(Stored items)

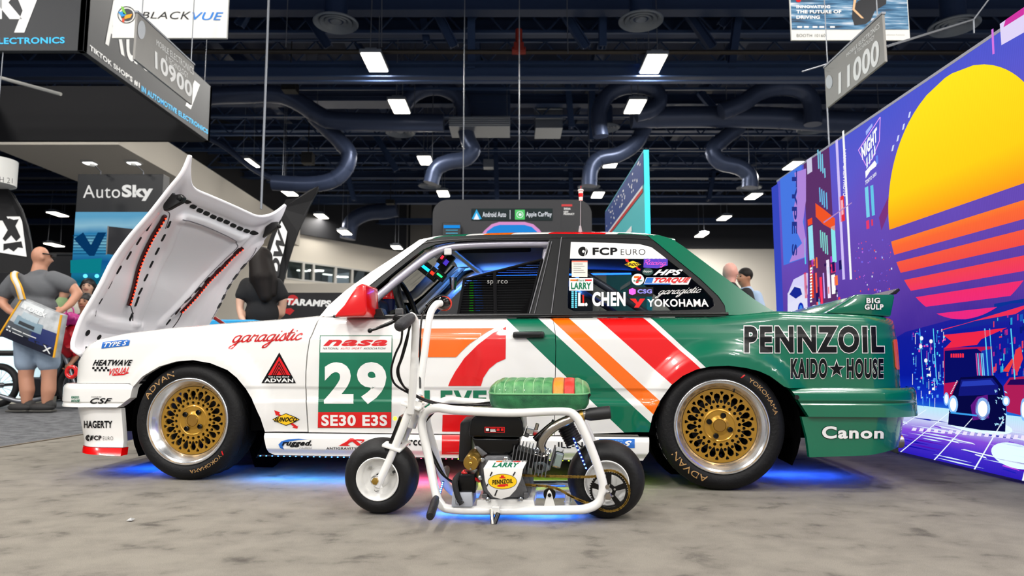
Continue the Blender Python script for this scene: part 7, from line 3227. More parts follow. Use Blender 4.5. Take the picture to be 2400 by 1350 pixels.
def emission_ramp(name, axis, stops, strength, lines=0.0, noise=0.0):
    """emission whose colour runs along one object axis (axis 1 = along the wall, 2 = height)"""
    m = bpy.data.materials.new(name)
    m.use_nodes = True
    nt = m.node_tree
    nt.nodes.clear()
    tc = nt.nodes.new('ShaderNodeTexCoord')
    sp = nt.nodes.new('ShaderNodeSeparateXYZ')
    nt.links.new(tc.outputs['Object'], sp.inputs[0])
    mr = nt.nodes.new('ShaderNodeMapRange')
    lo, hi = stops[0][0], stops[-1][0]
    mr.inputs['From Min'].default_value = lo
    mr.inputs['From Max'].default_value = hi
    src = sp.outputs[axis]
    if noise:
        n = nt.nodes.new('ShaderNodeTexNoise')
        n.inputs['Scale'].default_value = 1.6
        n.inputs['Detail'].default_value = 3
        nt.links.new(tc.outputs['Object'], n.inputs['Vector'])
        a = nt.nodes.new('ShaderNodeMath')
        a.operation = 'MULTIPLY_ADD'
        a.inputs[1].default_value = noise
        nt.links.new(n.outputs['Fac'], a.inputs[0])
        nt.links.new(src, a.inputs[2])
        b = nt.nodes.new('ShaderNodeMath')
        b.operation = 'SUBTRACT'
        b.inputs[1].default_value = noise * .5
        nt.links.new(a.outputs[0], b.inputs[0])
        src = b.outputs[0]
    nt.links.new(src, mr.inputs['Value'])
    cr = nt.nodes.new('ShaderNodeValToRGB')
    els = cr.color_ramp.elements
    while len(els) < len(stops):
        els.new(.5)
    for i, (p, c) in enumerate(stops):
        els[i].position = (p - lo) / (hi - lo)
    for i, (p, c) in enumerate(stops):
        els[i].color = rgb(c)
    nt.links.new(mr.outputs[0], cr.inputs[0])
    e = nt.nodes.new('ShaderNodeEmission')
    col = cr.outputs[0]
    if lines:
        w = nt.nodes.new('ShaderNodeTexWave')
        w.bands_direction = 'Y'
        w.inputs['Scale'].default_value = 26
        nt.links.new(tc.outputs['Object'], w.inputs['Vector'])
        mx = nt.nodes.new('ShaderNodeMixRGB')
        mx.blend_type = 'MULTIPLY'
        mx.inputs[0].default_value = lines
        nt.links.new(col, mx.inputs[1])
        nt.links.new(w.outputs['Color'], mx.inputs[2])
        col = mx.outputs[0]
    nt.links.new(col, e.inputs[0])
    e.inputs[1].default_value = strength
    o = nt.nodes.new('ShaderNodeOutputMaterial')
    nt.links.new(e.outputs[0], o.inputs[0])
    MATS[name] = m
    return m


m = MB()
m.box((.04, 0, WZ1 / 2), (.12, WY1 - WY0, WZ1))
m.build('cabinet', mat('cabinet_grey', '#3A3C48', .5), scr, 0)
M_scrbase = emission_ramp('screen_purple', 2, [(0.0, '#1B1FB0'), (.35, '#1A1CA4'), (.62, '#3A249C'), (.95, '#6040AC'), (1.3, '#6E4EBC'), (1.7, '#7058CC'), (2.0, '#6460DA'), (2.3, '#5560DE')], .92, .08, .5)
m = MB()
m.box((-.0235, 0, WZ1 / 2), (.005, WY1 - WY0 - .02, WZ1 - .03))
m.build('display_face', M_scrbase, scr, 0)
for (z, h) in ((WZ1 - .008, .018), (.010, .02)):
    m = MB()
    m.box((-.01, 0, z), (.035, WY1 - WY0, h))
    m.build('edge_trim', mat('edge_silver', '#8F90A0', .4, metal=.4), scr, 0)
PRINT = {}


def wp(px, py, k):
    p = atX(px, py, WX - .030 - .0012 * k)
    return Vector((WX - .030 - .0012 * k, min(max(p.y, WY0 + .01), WY1 - .008), min(max(p.z, .02), WZ1 - .02))) - so


def pr(poly, col, st=1.0, k=1, mt=None):
    """flat printed shape on the screen from a pixel outline"""
    key = (col, st) if mt is None else mt.name
    if key not in PRINT:
        PRINT[key] = (MB(), mt or emis('scr_%s_%g' % (col, st), col, st))
    vs, fs = fill2d([poly])
    PRINT[key][0].add([wp(a, b, k) for a, b, c in vs], fs)


def pw(yz, col, st=1.0, k=1, mt=None):
    """the same from wall coordinates (Y, Z)"""
    key = (col, st) if mt is None else mt.name
    if key not in PRINT:
        PRINT[key] = (MB(), mt or emis('scr_%s_%g' % (col, st), col, st))
    vs, fs = fill2d([yz])
    PRINT[key][0].add([Vector((WX - .030 - .0012 * k, a, b)) - so for a, b, c in vs], fs)


def prr(x0, y0, x1, y1, col, st=1.0, k=1, sl=0.0):
    """upright rectangle between pixel columns x0..x1; top y0 and bottom y1 given at x0, edges follow the wall"""
    P0, P1 = atX(x0, y0, WX), atX(x0, y1, WX)
    Y1 = atX(x1, y0, WX).y
    pw([(P0.y, P0.z), (Y1, P0.z), (Y1, P1.z), (P0.y, P1.z)], col, st, k)


def ptext(s, x0, y0, x1, y1, col, st=1., k=3, vertical=False, weight=.03):
    key = (col, st)
    if key not in PRINT:
        PRINT[key] = (MB(), emis('scr_%s_%g' % (col, st), col, st))
    vs, fs = text2d(s, weight, 0, 1.1)
    if vertical:
        q = [(x1, y0), (x1, y1), (x0, y1), (x0, y0)]
    else:
        q = [(x0, y0), (x1, y0), (x1, y1), (x0, y1)]
    PRINT[key][0].add([wp(*bilerp(q, a, b), k) for a, b in vs], fs)


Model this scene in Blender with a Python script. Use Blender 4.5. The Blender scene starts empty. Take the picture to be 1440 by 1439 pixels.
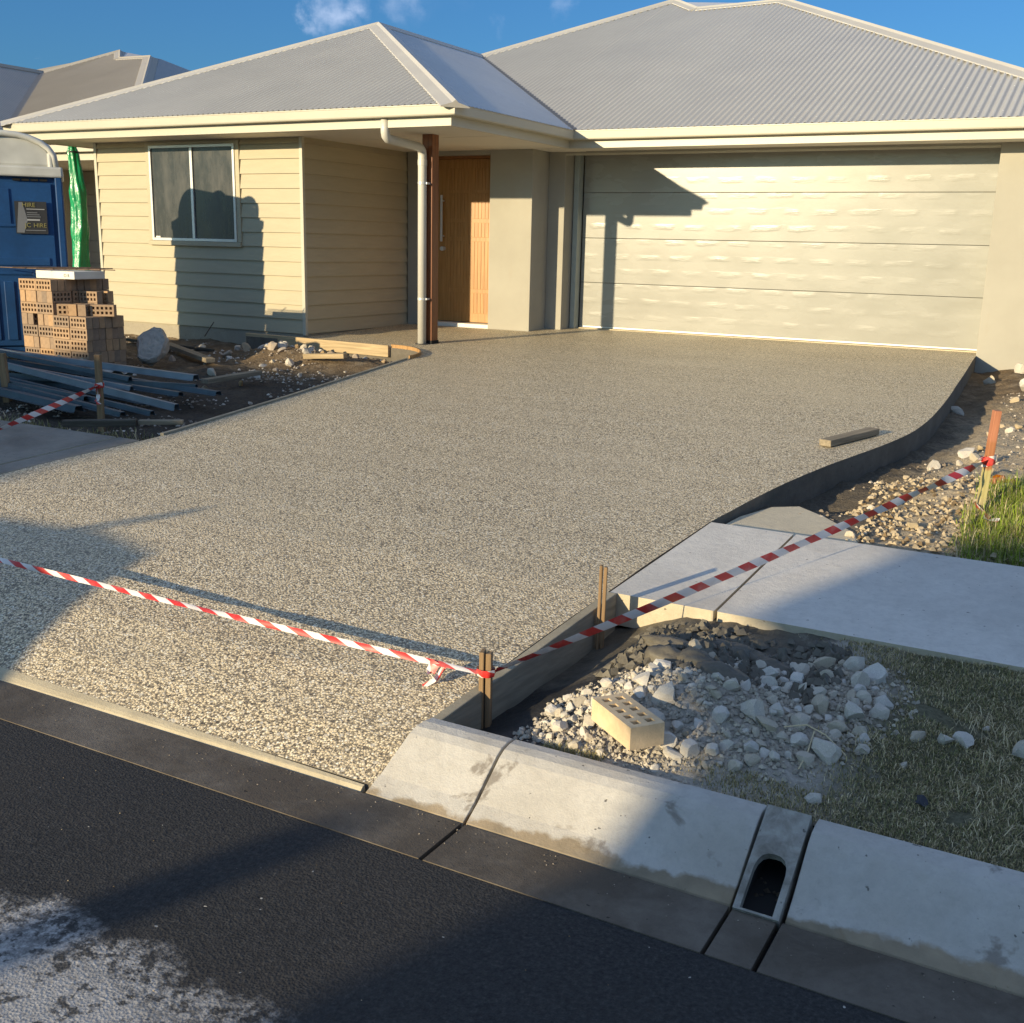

→ TASK REQUIREMENTS
Copy out every line that includes the word "scene".

→ REPLY TO THE EXERCISE
Continue the Blender Python script for this scene: part 7, from line 3227. More parts follow. Use Blender 4.5. Take the picture to be 2400 by 1350 pixels.
Model this scene in Blender with a Python script. Use Blender 4.5. The Blender scene starts empty. Take the picture to be 1440 by 1439 pixels.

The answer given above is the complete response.